(begin)
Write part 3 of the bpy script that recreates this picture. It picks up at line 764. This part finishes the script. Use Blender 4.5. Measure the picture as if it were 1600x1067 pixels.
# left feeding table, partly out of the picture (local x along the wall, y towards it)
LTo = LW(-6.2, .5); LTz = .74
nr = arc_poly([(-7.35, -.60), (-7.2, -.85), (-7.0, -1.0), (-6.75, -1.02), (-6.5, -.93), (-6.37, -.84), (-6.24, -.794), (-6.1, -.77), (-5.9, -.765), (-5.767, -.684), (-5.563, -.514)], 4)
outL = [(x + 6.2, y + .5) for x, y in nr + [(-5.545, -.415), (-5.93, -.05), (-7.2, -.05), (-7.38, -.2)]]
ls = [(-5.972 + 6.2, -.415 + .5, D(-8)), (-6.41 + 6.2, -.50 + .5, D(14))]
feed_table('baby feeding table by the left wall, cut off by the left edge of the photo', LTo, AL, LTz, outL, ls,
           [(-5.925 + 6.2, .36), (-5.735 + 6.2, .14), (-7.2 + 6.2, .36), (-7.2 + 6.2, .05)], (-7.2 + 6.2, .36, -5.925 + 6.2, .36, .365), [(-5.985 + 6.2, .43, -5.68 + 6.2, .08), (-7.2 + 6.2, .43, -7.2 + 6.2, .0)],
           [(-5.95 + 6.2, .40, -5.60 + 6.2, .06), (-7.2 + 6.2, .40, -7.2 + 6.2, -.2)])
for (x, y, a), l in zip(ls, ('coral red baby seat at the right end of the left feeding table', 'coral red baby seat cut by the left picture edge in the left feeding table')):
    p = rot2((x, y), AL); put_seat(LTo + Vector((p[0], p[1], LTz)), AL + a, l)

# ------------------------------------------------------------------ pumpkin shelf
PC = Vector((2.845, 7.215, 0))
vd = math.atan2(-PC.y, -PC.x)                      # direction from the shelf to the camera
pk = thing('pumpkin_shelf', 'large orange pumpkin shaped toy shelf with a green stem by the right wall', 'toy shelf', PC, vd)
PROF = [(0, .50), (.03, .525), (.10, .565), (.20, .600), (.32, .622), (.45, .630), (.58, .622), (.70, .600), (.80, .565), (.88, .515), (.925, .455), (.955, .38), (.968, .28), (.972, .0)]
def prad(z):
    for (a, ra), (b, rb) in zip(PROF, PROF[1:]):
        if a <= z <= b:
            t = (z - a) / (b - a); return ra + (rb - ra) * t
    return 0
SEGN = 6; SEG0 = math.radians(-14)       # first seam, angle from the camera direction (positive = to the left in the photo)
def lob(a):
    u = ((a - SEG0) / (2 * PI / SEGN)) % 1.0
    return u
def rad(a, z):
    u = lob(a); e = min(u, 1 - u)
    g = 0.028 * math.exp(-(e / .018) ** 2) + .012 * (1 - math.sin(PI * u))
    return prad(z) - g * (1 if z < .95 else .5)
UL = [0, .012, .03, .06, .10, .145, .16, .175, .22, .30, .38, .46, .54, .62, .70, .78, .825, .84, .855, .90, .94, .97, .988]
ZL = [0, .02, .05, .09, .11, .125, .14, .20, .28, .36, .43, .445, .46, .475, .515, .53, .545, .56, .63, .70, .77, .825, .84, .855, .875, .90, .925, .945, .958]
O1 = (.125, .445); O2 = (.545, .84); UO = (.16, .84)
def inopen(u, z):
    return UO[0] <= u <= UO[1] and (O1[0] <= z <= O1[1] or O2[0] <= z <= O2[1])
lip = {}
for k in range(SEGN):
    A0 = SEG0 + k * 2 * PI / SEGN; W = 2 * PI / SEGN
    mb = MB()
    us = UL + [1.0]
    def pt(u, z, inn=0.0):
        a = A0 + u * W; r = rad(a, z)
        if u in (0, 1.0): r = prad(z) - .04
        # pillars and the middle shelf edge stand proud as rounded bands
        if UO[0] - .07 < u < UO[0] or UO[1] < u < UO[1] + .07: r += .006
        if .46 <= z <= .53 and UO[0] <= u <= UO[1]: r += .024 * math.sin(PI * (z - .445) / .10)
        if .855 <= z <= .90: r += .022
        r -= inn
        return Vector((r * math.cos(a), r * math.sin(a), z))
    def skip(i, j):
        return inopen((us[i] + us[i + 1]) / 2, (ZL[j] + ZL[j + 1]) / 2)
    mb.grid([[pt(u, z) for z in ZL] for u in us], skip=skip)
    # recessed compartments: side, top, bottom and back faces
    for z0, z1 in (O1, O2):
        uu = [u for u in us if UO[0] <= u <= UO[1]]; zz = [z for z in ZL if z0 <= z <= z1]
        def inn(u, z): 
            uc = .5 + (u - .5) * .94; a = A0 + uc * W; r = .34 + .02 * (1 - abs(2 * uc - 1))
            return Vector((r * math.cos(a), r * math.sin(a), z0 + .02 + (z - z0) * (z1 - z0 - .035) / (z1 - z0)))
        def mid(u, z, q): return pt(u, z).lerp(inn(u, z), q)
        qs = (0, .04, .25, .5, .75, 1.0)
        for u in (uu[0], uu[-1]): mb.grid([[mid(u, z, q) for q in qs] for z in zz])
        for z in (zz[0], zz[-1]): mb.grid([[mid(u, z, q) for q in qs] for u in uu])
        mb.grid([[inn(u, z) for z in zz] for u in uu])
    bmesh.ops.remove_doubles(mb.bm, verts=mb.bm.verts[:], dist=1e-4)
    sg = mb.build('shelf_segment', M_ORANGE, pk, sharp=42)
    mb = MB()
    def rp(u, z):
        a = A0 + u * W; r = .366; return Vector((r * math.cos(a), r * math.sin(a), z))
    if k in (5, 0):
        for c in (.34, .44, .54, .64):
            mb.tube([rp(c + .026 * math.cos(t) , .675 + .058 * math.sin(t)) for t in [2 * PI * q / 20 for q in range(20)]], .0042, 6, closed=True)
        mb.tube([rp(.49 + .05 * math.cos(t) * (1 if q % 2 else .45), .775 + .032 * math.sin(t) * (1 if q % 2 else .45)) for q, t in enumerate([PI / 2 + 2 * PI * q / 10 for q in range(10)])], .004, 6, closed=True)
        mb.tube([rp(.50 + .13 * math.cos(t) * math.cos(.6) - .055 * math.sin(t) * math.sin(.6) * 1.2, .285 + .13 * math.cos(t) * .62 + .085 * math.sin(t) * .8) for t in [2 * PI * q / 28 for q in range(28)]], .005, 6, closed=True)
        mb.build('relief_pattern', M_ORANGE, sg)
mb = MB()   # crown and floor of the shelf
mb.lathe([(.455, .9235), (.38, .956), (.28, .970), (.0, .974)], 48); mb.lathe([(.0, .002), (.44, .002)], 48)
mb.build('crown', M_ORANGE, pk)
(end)
◆ Set problem:
Restate the first line and every line after it, word for word, stopping once the line with "p = rot2((x, y), AL);" is done.

◆ Full solution:
Write part 3 of the bpy script that recreates this picture. It picks up at line 764. This part finishes the script. Use Blender 4.5. Measure the picture as if it were 1600x1067 pixels.
# left feeding table, partly out of the picture (local x along the wall, y towards it)
LTo = LW(-6.2, .5); LTz = .74
nr = arc_poly([(-7.35, -.60), (-7.2, -.85), (-7.0, -1.0), (-6.75, -1.02), (-6.5, -.93), (-6.37, -.84), (-6.24, -.794), (-6.1, -.77), (-5.9, -.765), (-5.767, -.684), (-5.563, -.514)], 4)
outL = [(x + 6.2, y + .5) for x, y in nr + [(-5.545, -.415), (-5.93, -.05), (-7.2, -.05), (-7.38, -.2)]]
ls = [(-5.972 + 6.2, -.415 + .5, D(-8)), (-6.41 + 6.2, -.50 + .5, D(14))]
feed_table('baby feeding table by the left wall, cut off by the left edge of the photo', LTo, AL, LTz, outL, ls,
           [(-5.925 + 6.2, .36), (-5.735 + 6.2, .14), (-7.2 + 6.2, .36), (-7.2 + 6.2, .05)], (-7.2 + 6.2, .36, -5.925 + 6.2, .36, .365), [(-5.985 + 6.2, .43, -5.68 + 6.2, .08), (-7.2 + 6.2, .43, -7.2 + 6.2, .0)],
           [(-5.95 + 6.2, .40, -5.60 + 6.2, .06), (-7.2 + 6.2, .40, -7.2 + 6.2, -.2)])
for (x, y, a), l in zip(ls, ('coral red baby seat at the right end of the left feeding table', 'coral red baby seat cut by the left picture edge in the left feeding table')):
    p = rot2((x, y), AL); put_seat(LTo + Vector((p[0], p[1], LTz)), AL + a, l)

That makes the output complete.